***** DATA PROVIDED *****

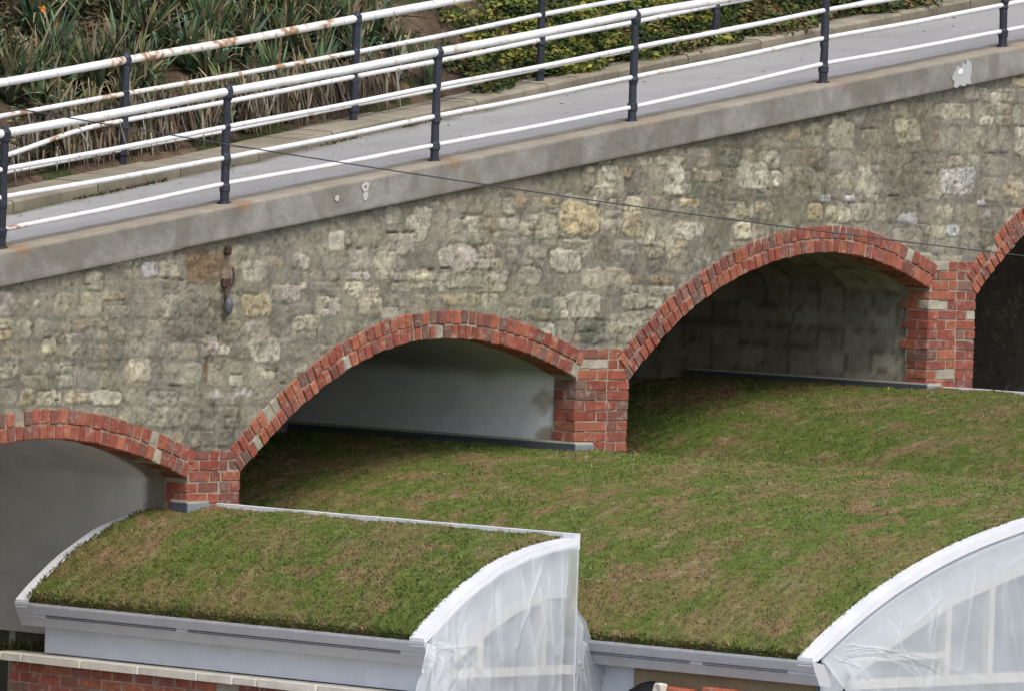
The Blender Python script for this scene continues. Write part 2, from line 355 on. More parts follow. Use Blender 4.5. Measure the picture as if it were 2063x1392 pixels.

*****
***** DATA PROVIDED *****

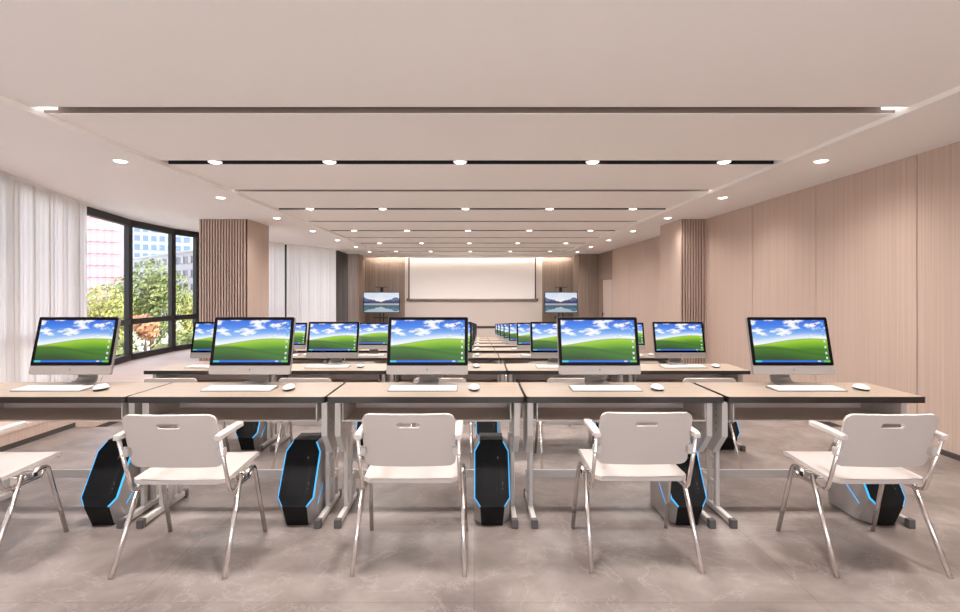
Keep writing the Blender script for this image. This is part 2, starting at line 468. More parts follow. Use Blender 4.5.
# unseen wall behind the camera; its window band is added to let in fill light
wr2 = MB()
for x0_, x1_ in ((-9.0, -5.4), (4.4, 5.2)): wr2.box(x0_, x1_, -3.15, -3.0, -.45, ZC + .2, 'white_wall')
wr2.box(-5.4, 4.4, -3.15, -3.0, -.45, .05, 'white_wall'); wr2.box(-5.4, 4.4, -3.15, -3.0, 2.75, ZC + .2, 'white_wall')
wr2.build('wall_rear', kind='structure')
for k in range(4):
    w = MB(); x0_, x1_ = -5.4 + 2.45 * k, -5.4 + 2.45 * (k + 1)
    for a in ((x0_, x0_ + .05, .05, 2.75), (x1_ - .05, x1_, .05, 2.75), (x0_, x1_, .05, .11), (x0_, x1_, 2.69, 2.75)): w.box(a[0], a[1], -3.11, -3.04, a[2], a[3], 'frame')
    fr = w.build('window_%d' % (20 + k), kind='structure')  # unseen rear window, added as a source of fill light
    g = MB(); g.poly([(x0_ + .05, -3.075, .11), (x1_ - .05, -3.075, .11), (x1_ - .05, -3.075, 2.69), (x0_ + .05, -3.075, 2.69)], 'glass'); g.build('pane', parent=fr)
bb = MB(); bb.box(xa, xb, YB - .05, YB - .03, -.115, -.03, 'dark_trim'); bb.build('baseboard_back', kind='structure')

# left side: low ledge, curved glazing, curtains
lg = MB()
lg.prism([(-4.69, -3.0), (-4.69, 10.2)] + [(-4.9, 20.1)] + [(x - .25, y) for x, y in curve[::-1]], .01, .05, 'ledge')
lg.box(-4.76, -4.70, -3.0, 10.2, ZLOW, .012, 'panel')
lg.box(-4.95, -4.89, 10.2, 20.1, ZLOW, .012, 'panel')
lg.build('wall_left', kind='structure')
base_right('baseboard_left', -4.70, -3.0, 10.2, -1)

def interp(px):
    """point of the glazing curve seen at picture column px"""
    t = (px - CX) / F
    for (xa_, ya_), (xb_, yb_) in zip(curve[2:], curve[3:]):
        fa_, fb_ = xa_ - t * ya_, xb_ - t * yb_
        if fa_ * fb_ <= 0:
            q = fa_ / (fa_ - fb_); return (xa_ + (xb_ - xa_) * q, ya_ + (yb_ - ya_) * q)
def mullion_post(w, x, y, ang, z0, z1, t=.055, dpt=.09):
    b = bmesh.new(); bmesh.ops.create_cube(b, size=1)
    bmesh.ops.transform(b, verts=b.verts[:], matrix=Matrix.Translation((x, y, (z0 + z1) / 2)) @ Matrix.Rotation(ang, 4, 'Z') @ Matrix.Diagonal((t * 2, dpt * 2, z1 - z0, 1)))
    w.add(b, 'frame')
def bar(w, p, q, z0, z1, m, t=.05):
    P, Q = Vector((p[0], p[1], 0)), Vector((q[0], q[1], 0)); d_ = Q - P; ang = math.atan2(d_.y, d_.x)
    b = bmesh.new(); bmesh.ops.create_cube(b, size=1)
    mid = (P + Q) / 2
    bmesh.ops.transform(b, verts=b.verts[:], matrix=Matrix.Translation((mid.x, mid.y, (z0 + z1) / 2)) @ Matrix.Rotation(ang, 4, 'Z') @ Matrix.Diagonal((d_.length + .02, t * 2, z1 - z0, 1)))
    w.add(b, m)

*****

• **AIM**:
Among the records above, how many lines carry the string "this"? Reply with the number alone.

• **OUTPUT**:
2